Exercise:
Find the lines holding the word "parts" and collect them.

Dataset extract:
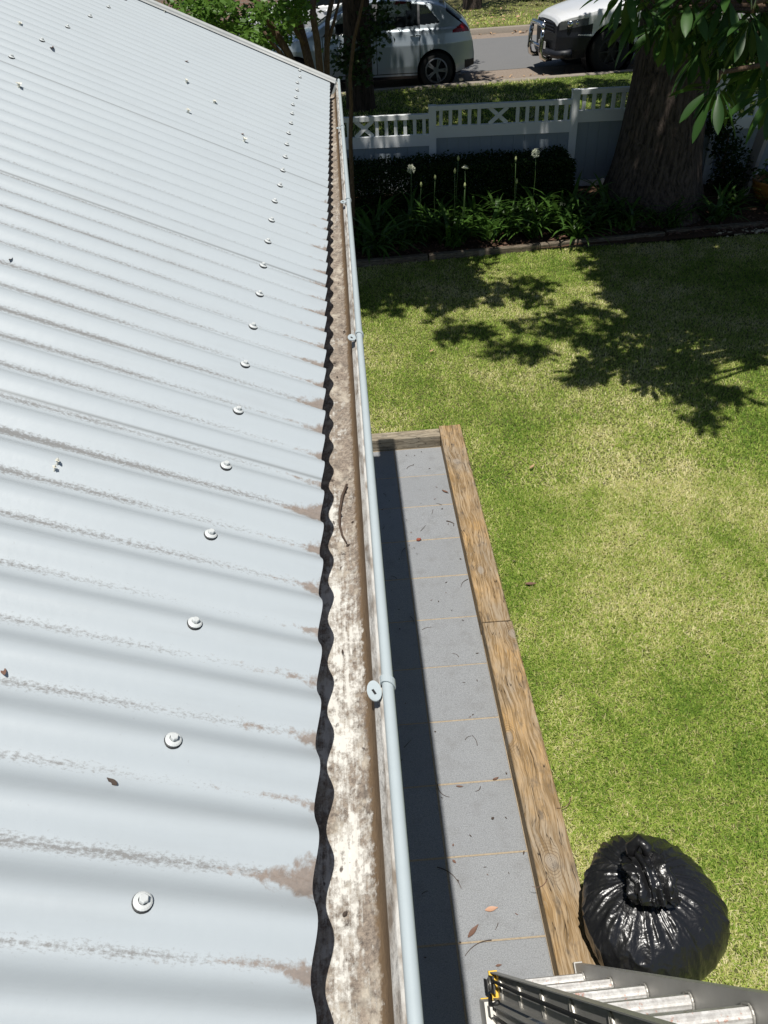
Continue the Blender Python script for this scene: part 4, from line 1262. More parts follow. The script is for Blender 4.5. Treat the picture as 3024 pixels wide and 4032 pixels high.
#%%PART3
# ------------------------------------------------------------------ vehicles
def ip(tab):
    xs = [a for a, _ in tab]; vs = [b for _, b in tab]
    return lambda x: np.interp(x, xs, vs)
def car_shell(L, W, top, zb, wz, front, rear, wheels, arch, region, mats, parent, nx=300, nside=76, ncap=26):
    """body skin as one fine loft, its skin shared out to panels, glass and lamps by region(x, z, t, capfrac)"""
    x = np.unique(np.concatenate([np.linspace(0, .12, 26), np.linspace(.12, L - .12, nx), np.linspace(L - .12, L, 26)]))
    n = len(x)
    zt = top(x); zl = zb(x)
    ef = 1 - front[1] * (1 - np.clip(x / front[0], 0, 1)) ** front[2]
    er = 1 - rear[1] * (1 - np.clip((L - x) / rear[0], 0, 1)) ** rear[2]
    half = []
    capd = np.minimum(.07, (zt - zl) * .2)
    ze_ = zt - capd
    tz = np.linspace(0, 1, nside)
    for t in tz:
        z = zl + (ze_ - zl) * t
        half.append((W * wz(z) * ef * er, z))
    we = half[-1][0]
    for k in range(1, ncap + 1):
        u = 1 - k / ncap
        half.append((we * u, zt - capd * u ** 3.2))
    nh = len(half)
    Yh = np.stack([a for a, _ in half], 1); Zh = np.stack([b for _, b in half], 1)   # n, nh
    Yf = np.concatenate([-Yh, Yh[:, -2::-1]], 1); Zf = np.concatenate([Zh, Zh[:, -2::-1]], 1)
    m = Yf.shape[1]
    V = np.stack([np.repeat(x[:, None], m, 1), Yf, Zf], -1)
    # wheel openings: pull skin vertices near an arch onto its circle
    i, j = np.meshgrid(np.arange(n - 1), np.arange(m - 1), indexing='ij')
    idx = np.arange(n * m).reshape(n, m)
    side = np.ones(m - 1, bool); side[nside - 1:m - nside] = False
    drop = np.zeros((n - 1, m - 1), bool)
    for (wx, wzz) in wheels:
        dd = np.hypot(V[..., 0] - wx, V[..., 2] - wzz)
        sel = (np.abs(dd - arch) < .011); selm = np.zeros((n, m), bool); selm[:, :nside] = True; selm[:, -nside:] = True
        sel &= selm
        sc_ = np.where(sel, arch / np.maximum(dd, 1e-6), 1)
        V[..., 0] = wx + (V[..., 0] - wx) * sc_; V[..., 2] = wzz + (V[..., 2] - wzz) * sc_
        c = (V[:-1, :-1] + V[1:, :-1] + V[1:, 1:] + V[:-1, 1:]) / 4
        drop |= (np.hypot(c[..., 0] - wx, c[..., 2] - wzz) < arch - .002) & side[None, :]
    c = (V[:-1, :-1] + V[1:, :-1] + V[1:, 1:] + V[:-1, 1:]) / 4
    T = np.where(side[None, :], 0, 1) * np.ones((n - 1, 1))
    names = region(c[..., 0], c[..., 1], c[..., 2], T.astype(bool))
    Fq = np.stack([idx[:-1, :-1], idx[1:, :-1], idx[1:, 1:], idx[:-1, 1:]], -1)
    Vf = V.reshape(-1, 3)
    for nm in np.unique(names):
        k = (names == nm) & ~drop
        if not k.any(): continue
        if nm in ('side_window', 'front_bumper', 'door_gap', 'tail_light', 'headlight', 'pillar_trim', 'sill', 'grille', 'panel_gap'):
            parts = [k & (c[..., 1] < 0), k & (c[..., 1] >= 0)]
        else:
            parts = [k]
        for k in parts:
          if not k.any(): continue
          fq = Fq[k]; used, inv = np.unique(fq.ravel(), return_inverse=True)
          vv = Vf[used].copy()
          np_mesh(nm, vv, inv.reshape(-1, 4), mats[nm], parent, True)
    # closed ends
    for e, nm in ((0, 'front_panel'), (n - 1, 'tail_panel')):
        b = MB(); ring = [tuple(p) for p in V[e]]
        b.add(ring, [tuple(range(m))] if e else [tuple(range(m - 1, -1, -1))])
        b.build(nm, mats[nm], parent)
    # floor
    b = MB(); b.span(.25, L - .25, -W * .72, W * .72, float(zl.min()) + .02, float(zl.min()) + .06); b.build('underbody', M['plastic'], parent)
    for (wx, wzz) in wheels:
        for s in (-1, 1):
            b = MB()
            b.lathe([(arch + .01, -.14), (arch + .01, .14), (0, .14)] if s < 0 else [(arch + .01, .14), (arch + .01, -.14), (0, -.14)], (wx, s * (W * .97 - .14), wzz), 'y', 28)
            b.build('wheel_housing', M['plastic'], parent)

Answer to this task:
Continue the Blender Python script for this scene: part 4, from line 1262. More parts follow. The script is for Blender 4.5. Treat the picture as 3024 pixels wide and 4032 pixels high.
            parts = [k & (c[..., 1] < 0), k & (c[..., 1] >= 0)]
            parts = [k]
        for k in parts:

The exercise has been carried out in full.